One big, empty promise is Chávez's decision last month to revive his 2001 land-reform plan. Chávez himself describes it as "war against the large estates."

This ill-conceived plan calls for "idle" land to be broken up and redistributed to landless peasants. The government will determine what's idle.

In the process of reviewing what land to expropriate, it's also deciding what crops and livestock should be produced. The plan supposedly applies to both private and government agricultural holdings, but so far only private lands are being targeted.

The stated reasons for this Robin Hood scheme are to help the poor and to make Venezuela self-sufficient in food - one of Chávez's pet projects.

Land redistribution in many other countries doesn't have a very good track record. In the 1960s and '70s, much of Latin America (including Venezuela) tried such land reform, and failed. Small plots aren't very efficient, and they often get doled out to political supporters who are inexperienced in farming.
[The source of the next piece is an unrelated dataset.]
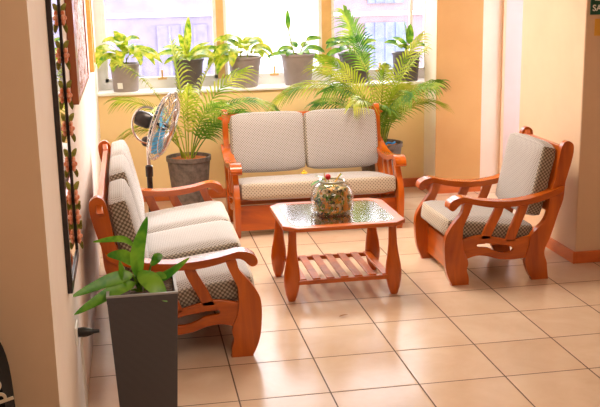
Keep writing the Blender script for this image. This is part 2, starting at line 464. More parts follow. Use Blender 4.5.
box(bm, 8.0, 8.2, 6.25, 6.6, 1.2, 5.6); box(bm, 8.0, 8.2, 9.7, 10.05, 1.2, 5.6)
struct('wall_recess', bm, M['white_wall'], 'white side wall of the recess with its own window', 'wall')
# ledge
bm = B(); box(bm, -2.6, 4.6, 9.99, 11.1, 2.2, 2.25); struct('trim_ledge', bm, M['white'], 'white window ledge carrying the row of pots', 'trim', bevel=.012)
# skirting
bm = B(); box(bm, -2.6, 4.157, 10.0, 10.05, 0, .19); struct('baseboard_back', bm, M['skirting'], 'orange wooden skirting under the window wall', 'baseboard', bevel=.01)
bm = B(); box(bm, 4.11, 4.157, 9.25, 10.0, 0, .19); box(bm, 4.11, 5.145, 9.2, 9.25, 0, .19); struct('baseboard_pillar', bm, M['skirting'], 'orange wooden skirting around the ochre pillar', 'baseboard')
bm = B(); box(bm, 4.655, 4.7, 3.855, 6.25, 0, .19); box(bm, 4.7, 8.0, 3.855, 3.9, 0, .19); struct('baseboard_right', bm, M['skirting'], 'orange wooden skirting around the peach wall block', 'baseboard', bevel=.01)
# window 1
YW = 10.85
bm = B()
box(bm, -2.6, -2.45, YW-.08, YW+.08, 2.25, 5.7); box(bm, -2.45, 4.6, YW-.06, YW+.06, 2.25, 2.40)
box(bm, -2.45, 4.6, YW-.06, YW+.06, 5.55, 5.7); box(bm, 4.45, 4.6, YW-.06, YW+.06, 2.25, 5.7)
win = struct('window_1', bm, M['white'], 'wide three-pane window behind the row of potted plants', 'window')
for a, b in ((-.12, .03), (2.12, 2.32)):
    bm = B(); box(bm, a, b, YW-.09, YW+.09, 2.40, 5.55); struct('mullion', bm, M['tan_frame'], '', '', win)
for a, b in ((-2.45, -.12), (.03, 2.12), (2.32, 4.45)):
    bm = B()
    for q in (a, b-.07): box(bm, q, q+.07, YW-.05, YW+.03, 2.40, 5.55)
    box(bm, a, b, YW-.05, YW+.03, 2.40, 2.47); box(bm, a, b, YW-.05, YW+.03, 5.48, 5.55)
    if a > 2: box(bm, 4.06, 4.12, YW-.05, YW+.03, 2.47, 5.48)
    sf = struct('sash', bm, M['white'], '', '', win)
    bm = B(); box(bm, a+.06, b-.06, YW-.012, YW+.002, 2.46, 5.49); struct('pane', bm, M['window_glass'], '', '', sf)
    bm = B(); box(bm, (a+b)/2-.02, (a+b)/2+.02, YW-.11, YW-.05, 2.46, 2.62); box(bm, (a+b)/2-.09, (a+b)/2+.09, YW-.09, YW-.05, 2.42, 2.47)
    struct('window_catch', bm, M['tan_frame'], '', '', sf)
bm = B()
for y in (6.6, 8.1, 9.6): box(bm, 8.04, 8.16, y, y+.1, 1.2, 5.6)
for z in (1.2, 5.5): box(bm, 8.04, 8.16, 6.6, 9.7, z, z+.1)
w2 = struct('window_2', bm, M['white'], 'side window of the recess on the right', 'window')
bm = B(); box(bm, 8.09, 8.1, 6.65, 9.65, 1.25, 5.55); struct('pane', bm, M['window_glass'], '', '', w2)
# narrow white door with its frame in the recess
bm = B(); box(bm, 5.86, 5.92, 9.98, 10.05, 0, 5.2); box(bm, 6.62, 6.68, 9.98, 10.05, 0, 5.2); box(bm, 5.86, 6.68, 9.98, 10.05, 5.2, 5.26)
dr = struct('door_1', bm, M['cream'], 'narrow white door with a thin frame in the recess', 'door')
bm = B(); box(bm, 5.92, 6.62, 10.0, 10.05, 0, 5.2); struct('door_leaf', bm, M['door_paint'], '', '', dr, bevel=.01)
bm = B(); ball(bm, (6.5, 9.96, 2.2), .06); obj('door_knob', bm, M['chrome'], dr)

# ------------------------------------------------------------------ the street outside
bm = B(); box(bm, -30, 40, 11.1, 60, -6.5, -6.3); struct('ground', bm, M['asphalt'], 'pale paved street below the window', 'ground')
def building(x0, x1, y, m_wall, label, wins, ledges, m_win=None, top=7):
    t = thing('building', label, 'building', ((x0+x1)/2, y, -6.3))
    cx = (x0+x1)/2
    bm = B(); box(bm, x0-cx, x1-cx, 0, 6, 0, top+6.3); obj('wall', bm, m_wall, t, False)
    for (a, b, c_, d) in wins:
        bm = B(); box(bm, a-cx, b-cx, -.1, .05, c_+6.3, d+6.3)
        for k in range(1, 4):
            q = a+(b-a)*k/4; box(bm, q-cx-.04, q-cx+.04, -.16, -.1, c_+6.3, d+6.3)
        obj('window', bm, m_win or M['facade_window'], t, False)
    for z in ledges:
        bm = B(); box(bm, x0-cx, x1-cx, -.1, 0, z+6.3, z+6.45); obj('cornice', bm, M['facade_white'], t, False)
    return t
building(-9, 1.35, 26, M['facade'], 'lavender building across the street, left behind the window', [(-2.3, -1.5, .5, 2.3), (-.9, .9, .4, 2.9)], [3.2], M['lavender_window'])
building(1.35, 5.45, 27, M['facade_white'], 'plain white building across the street behind the middle pane', [(2.6, 4.1, -5.2, -3.4)], [])
building(5.45, 16, 26, M['facade_pink'], 'pale pink building with bluish windows behind the right pane', [(6.8, 8.4, .6, 2.8), (6.9, 8.3, 3.5, 5.0)], [3.05])

# ------------------------------------------------------------------ wooden seats
FLEG = [(.29, 1.22), (.25, 1.08), (.13, .93), (.03, .77), (0, .64), (0, .48), (.02, .27), (.06, .13), (.115, .015), (.13, 0), (.36, 0), (.37, .015), (.37, .11), (.34, .22), (.36, .31), (.34, .41), (.29, .52), (.27, .65), (.27, .79), (.28, .88), (.35, 1.04), (.40, 1.17), (.40, 1.22)]
POST = [(1.36, 0), (1.35, .015), (1.29, .11), (1.24, .25), (1.24, .35), (1.29, .52), (1.31, .67), (1.41, .78), (1.50, .87), (1.56, 1.0), (1.58, 1.2), (1.62, 1.39), (1.66, 1.5), (1.69, 1.74), (1.72, 1.9), (1.75, 2.0), (1.82, 2.05), (1.90, 2.01), (1.92, 1.93), (1.90, 1.78), (1.84, 1.55), (1.81, 1.44), (1.79, 1.2), (1.72, .99), (1.66, .79), (1.60, .61), (1.54, .48), (1.53, .38), (1.57, .26), (1.58, .16), (1.60, .015), (1.59, 0)]
ARM = [(.04, 1.21), (.07, 1.26), (.14, 1.30), (.27, 1.32), (.51, 1.265), (.89, 1.225), (1.24, 1.245), (1.51, 1.315), (1.75, 1.40), (1.77, 1.38), (1.74, 1.31), (1.52, 1.22), (1.17, 1.15), (.76, 1.14), (.46, 1.19), (.30, 1.235), (.21, 1.215), (.13, 1.14), (.08, 1.13), (.04, 1.16)]
SLATS = [[(.79, 1.19), (.73, 1.05), (.62, .84), (.54, .66), (.69, .66), (.76, .82), (.86, 1.02), (.92, 1.19)],
         [(1.15, 1.20), (1.10, 1.05), (1.0, .82), (.92, .60), (1.07, .60), (1.13, .78), (1.23, 1.02), (1.29, 1.20)]]
RAIL = [(.22, .64), (.30, .68), (.44, .715), (.60, .725), (.80, .68), (.98, .635), (1.09, .635), (1.29, .67), (1.36, .67), (1.36, .37), (1.26, .345), (1.1, .33), (.99, .33), (.82, .35), (.65, .405), (.48, .42), (.35, .385), (.26, .36)]
SLOT = [(.51, .60), (.62, .60), (.73, .585), (.88, .565), (1.0, .535), (1.05, .49), (1.01, .445), (.89, .445), (.78, .475), (.66, .53), (.51, .55)]
def side_frame(t, x, inner):
    """legs, arm, slats and pierced rail of one end; x is its outer face, inner the sign towards the middle"""
    a, b = (x, x+inner*.10)
    bm = B(); slab(bm, catmull(FLEG, 3), min(a, b), max(a, b)); obj('leg', bm, M['wood'], t, bevel=.014)
    bm = B(); slab(bm, catmull(POST, 3), min(a, b), max(a, b)); obj('leg', bm, M['wood'], t, bevel=.014)
    a2, b2 = x-inner*.05, x+inner*.15
    bm = B(); slab(bm, catmull(ARM, 3), min(a2, b2), max(a2, b2)); obj('armrest', bm, M['wood_arm'], t, bevel=.02, seg=3)
    c0, c1 = x+inner*.02, x+inner*.08
    bm = B(); slab(bm, catmull(RAIL, 3), min(c0, c1), max(c0, c1), (catmull(SLOT, 3),)); obj('side_rail', bm, M['wood_arm'], t, bevel=.008)
    for s in SLATS:
        bm = B(); slab(bm, s, min(c0, c1), max(c0, c1)); obj('arm_slat', bm, M['wood'], t, bevel=.008)
def seat_frame(t, Wd, nb):
    side_frame(t, 0, 1); side_frame(t, Wd, -1)
    bm = B(); box(bm, .09, Wd-.09, .2, .26, .10, .55); obj('apron', bm, M['wood_along'], t, False, bevel=.01)
    bm = B(); box(bm, .09, Wd-.09, 1.36, 1.42, .30, .62); obj('rear_rail', bm, M['wood_along'], t, False, bevel=.01)
    bm = B()
    pts = [(-1, 1.80), (-1, 1.99), (-.93, 2.0), (-.84, 1.96), (-.7, 1.955), (.7, 1.955), (.84, 1.96), (.93, 2.0), (1, 1.99), (1, 1.80)]
    lp = catmull([(p_[0]*(Wd/2-.09)+0, p_[1]) for p_ in pts], 2)
    slab(bm, lp, 0, .07)
    for v_ in bm.verts:
        X, Y, Z = v_.co
        v_.co = (Y+Wd/2, X+1.77+.17*(Z-1.95), Z)
    obj('top_rail', bm, M['wood_along'], t, bevel=.012)
    bm = B(); box(bm, .09, Wd-.09, 1.60, 1.65, 1.0, 1.12); obj('back_rail', bm, M['wood_along'], t, False, bevel=.01)
    for i in range(nb):
        X = .09+(Wd-.18)*(i+.5)/nb
        bm = B(); tube(bm, [(X, 1.63, 1.06), (X, 1.69, 1.45), (X, 1.79, 1.86)], .035, 8); obj('back_spindle', bm, M['wood'], t)
    for i in range(5):
        Y = .36+.22*i
        bm = B(); box(bm, .07, Wd-.07, Y-.06, Y+.06, .60-.02*i, .64-.02*i); obj('seat_slat', bm, M['wood_along'], t, False)
SEAT_A, BACK_A = R(-7.5), R(-12.5)
def pads(t, Wd, n, lift=None, mats=None, gap=.012):
    lo, hi = .12, Wd-.12; cw = (hi-lo)/n
    for i in range(n):
        dz = (lift or [0]*n)[i]
        X = lo+cw*(i+.5)
        o = obj('seat_cushion', cushion(cw-gap, 1.36, .31, .085, .04, 10, True), [M['fabric'], M['fabric_side'], M['fabric_cream']], t)
        o.location = Vector((X, .735, .745+dz))*T; o.rotation_euler = (SEAT_A, 0, 0)
        o = obj('back_cushion', cushion(cw-gap, .25, 1.04, .06, .04), [M['fabric'], M['fabric_side']], t)
        o.location = Vector((X, 1.505, 1.45+dz*1.2))*T; o.rotation_euler = (BACK_A, 0, 0)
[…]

That's what happened recently in Africa's Zimbabwe, where agricultural production dropped precipitously after farms owned by whites were confiscated and given to backers of Zimbabwe's leader, Robert Mugabe.

The Chávez plan fails on many counts, the most important being the undermining of private property rights and a market-driven economy. Already, skittish investors are refusing to finance Venezuela's private landowners, for fear the properties will be expropriated.

Government control of agriculture is on the way out globally. Didn't Chávez notice the 1990s, when central planning collapsed in Eastern Europe, along with long lines at grocery stores?

Venezuela's poverty is a real challenge, but if Chávez were serious about tackling it, he would help the private sector through incentives, not draw and quarter it. Which leads one to the conclusion that this is more about his power than any substantive improvement in the lives of the poor.